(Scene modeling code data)
● ● ● ●

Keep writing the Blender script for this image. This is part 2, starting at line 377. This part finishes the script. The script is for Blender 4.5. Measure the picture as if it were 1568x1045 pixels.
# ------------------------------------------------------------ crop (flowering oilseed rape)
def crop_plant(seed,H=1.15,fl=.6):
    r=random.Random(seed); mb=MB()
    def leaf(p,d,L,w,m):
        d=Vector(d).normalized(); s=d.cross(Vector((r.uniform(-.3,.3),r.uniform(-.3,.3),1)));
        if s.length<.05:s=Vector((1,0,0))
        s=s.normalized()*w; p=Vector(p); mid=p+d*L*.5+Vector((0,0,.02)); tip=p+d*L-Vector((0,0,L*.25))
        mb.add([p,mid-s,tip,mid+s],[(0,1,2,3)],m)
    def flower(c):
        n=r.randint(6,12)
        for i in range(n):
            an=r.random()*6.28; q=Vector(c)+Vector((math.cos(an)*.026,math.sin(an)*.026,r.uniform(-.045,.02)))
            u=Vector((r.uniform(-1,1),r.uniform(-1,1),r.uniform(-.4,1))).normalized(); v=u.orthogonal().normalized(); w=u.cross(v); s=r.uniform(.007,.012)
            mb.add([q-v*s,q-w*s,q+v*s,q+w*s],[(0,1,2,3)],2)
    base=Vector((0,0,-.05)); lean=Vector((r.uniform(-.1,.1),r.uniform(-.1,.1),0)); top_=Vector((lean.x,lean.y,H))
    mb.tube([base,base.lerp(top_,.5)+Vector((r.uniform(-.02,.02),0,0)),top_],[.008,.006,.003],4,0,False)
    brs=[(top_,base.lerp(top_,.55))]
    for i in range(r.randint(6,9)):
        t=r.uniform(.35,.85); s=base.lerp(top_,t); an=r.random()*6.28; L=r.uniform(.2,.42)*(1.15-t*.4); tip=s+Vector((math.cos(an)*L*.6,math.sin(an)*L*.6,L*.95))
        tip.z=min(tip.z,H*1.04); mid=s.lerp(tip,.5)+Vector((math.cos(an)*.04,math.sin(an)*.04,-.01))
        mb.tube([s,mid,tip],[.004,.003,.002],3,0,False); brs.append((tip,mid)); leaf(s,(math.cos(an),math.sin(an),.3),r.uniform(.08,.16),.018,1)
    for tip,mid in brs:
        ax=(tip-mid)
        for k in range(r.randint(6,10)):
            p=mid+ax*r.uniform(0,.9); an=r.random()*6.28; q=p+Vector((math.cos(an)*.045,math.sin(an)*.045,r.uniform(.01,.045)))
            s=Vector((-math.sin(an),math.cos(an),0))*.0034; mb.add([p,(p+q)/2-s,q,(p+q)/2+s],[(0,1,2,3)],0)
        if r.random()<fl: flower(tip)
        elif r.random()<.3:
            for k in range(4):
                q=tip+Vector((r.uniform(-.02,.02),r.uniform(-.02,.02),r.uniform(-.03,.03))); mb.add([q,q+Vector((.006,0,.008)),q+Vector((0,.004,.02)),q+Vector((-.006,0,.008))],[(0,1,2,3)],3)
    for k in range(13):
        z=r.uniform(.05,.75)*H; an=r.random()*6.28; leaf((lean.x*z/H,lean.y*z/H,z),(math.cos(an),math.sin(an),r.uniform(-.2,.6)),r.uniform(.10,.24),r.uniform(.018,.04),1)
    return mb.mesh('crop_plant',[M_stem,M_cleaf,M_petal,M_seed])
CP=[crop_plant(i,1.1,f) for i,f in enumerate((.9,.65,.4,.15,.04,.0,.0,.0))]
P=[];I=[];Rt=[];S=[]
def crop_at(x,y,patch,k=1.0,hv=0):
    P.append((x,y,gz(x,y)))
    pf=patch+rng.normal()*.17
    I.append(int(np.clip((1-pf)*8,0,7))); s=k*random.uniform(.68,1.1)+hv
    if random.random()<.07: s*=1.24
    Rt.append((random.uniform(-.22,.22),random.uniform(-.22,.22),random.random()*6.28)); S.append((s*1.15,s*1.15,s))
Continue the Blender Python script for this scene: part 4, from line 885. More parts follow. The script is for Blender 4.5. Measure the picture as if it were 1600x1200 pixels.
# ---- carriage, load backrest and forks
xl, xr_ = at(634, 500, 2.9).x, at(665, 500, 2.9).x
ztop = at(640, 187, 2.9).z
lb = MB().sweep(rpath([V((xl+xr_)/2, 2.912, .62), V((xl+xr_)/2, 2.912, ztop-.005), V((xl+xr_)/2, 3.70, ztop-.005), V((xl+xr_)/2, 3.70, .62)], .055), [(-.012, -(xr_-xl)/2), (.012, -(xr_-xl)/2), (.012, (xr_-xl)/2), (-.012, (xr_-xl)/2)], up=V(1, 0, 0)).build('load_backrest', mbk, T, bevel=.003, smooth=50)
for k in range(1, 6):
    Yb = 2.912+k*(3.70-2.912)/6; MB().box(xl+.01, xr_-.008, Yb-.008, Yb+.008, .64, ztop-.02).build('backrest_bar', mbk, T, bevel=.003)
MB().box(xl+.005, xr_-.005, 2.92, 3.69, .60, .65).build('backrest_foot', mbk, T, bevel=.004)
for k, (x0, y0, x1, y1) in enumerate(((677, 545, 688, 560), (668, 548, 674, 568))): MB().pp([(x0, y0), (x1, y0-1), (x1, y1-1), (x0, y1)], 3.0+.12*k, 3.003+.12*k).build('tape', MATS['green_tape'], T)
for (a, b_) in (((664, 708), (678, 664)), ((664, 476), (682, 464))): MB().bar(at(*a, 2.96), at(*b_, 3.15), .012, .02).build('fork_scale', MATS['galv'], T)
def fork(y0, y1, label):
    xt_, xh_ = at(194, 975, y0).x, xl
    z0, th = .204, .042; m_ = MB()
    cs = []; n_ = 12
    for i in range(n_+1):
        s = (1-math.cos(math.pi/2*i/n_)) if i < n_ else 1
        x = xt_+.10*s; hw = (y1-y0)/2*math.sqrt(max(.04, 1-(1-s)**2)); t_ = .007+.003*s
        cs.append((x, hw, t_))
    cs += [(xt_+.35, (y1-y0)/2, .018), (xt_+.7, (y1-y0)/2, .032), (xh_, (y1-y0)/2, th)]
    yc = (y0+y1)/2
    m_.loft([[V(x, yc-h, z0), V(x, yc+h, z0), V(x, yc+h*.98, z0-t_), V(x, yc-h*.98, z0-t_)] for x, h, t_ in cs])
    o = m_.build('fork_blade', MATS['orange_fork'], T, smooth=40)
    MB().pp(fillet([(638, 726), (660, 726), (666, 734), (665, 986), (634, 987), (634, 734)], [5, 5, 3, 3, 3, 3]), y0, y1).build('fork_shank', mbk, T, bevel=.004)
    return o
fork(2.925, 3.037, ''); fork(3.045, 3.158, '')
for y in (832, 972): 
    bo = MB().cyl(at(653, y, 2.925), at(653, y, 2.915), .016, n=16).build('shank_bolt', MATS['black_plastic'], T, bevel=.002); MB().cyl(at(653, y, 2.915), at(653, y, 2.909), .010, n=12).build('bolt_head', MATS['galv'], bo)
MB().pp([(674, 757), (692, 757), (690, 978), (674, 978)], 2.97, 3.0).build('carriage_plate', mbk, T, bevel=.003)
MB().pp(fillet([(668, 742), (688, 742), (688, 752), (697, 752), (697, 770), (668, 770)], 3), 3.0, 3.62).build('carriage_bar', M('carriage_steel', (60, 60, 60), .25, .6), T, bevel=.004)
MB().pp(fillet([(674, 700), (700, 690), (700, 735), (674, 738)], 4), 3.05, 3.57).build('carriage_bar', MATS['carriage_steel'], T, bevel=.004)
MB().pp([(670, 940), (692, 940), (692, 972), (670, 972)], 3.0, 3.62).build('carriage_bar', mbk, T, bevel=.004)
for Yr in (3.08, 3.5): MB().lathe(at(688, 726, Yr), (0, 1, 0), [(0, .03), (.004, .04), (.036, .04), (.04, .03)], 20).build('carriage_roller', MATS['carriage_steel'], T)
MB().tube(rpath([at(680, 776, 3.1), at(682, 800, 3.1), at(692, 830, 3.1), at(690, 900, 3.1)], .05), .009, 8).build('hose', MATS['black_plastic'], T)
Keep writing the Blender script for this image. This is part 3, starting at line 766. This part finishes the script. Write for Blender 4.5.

● ● ● ●

■ What is needed
Show all lines from the records above where the word "were" occurs.

■ Answer in full
Keep writing the Blender script for this image. This is part 2, starting at line 377. This part finishes the script. The script is for Blender 4.5. Measure the picture as if it were 1568x1045 pixels.
Continue the Blender Python script for this scene: part 4, from line 885. More parts follow. The script is for Blender 4.5. Measure the picture as if it were 1600x1200 pixels.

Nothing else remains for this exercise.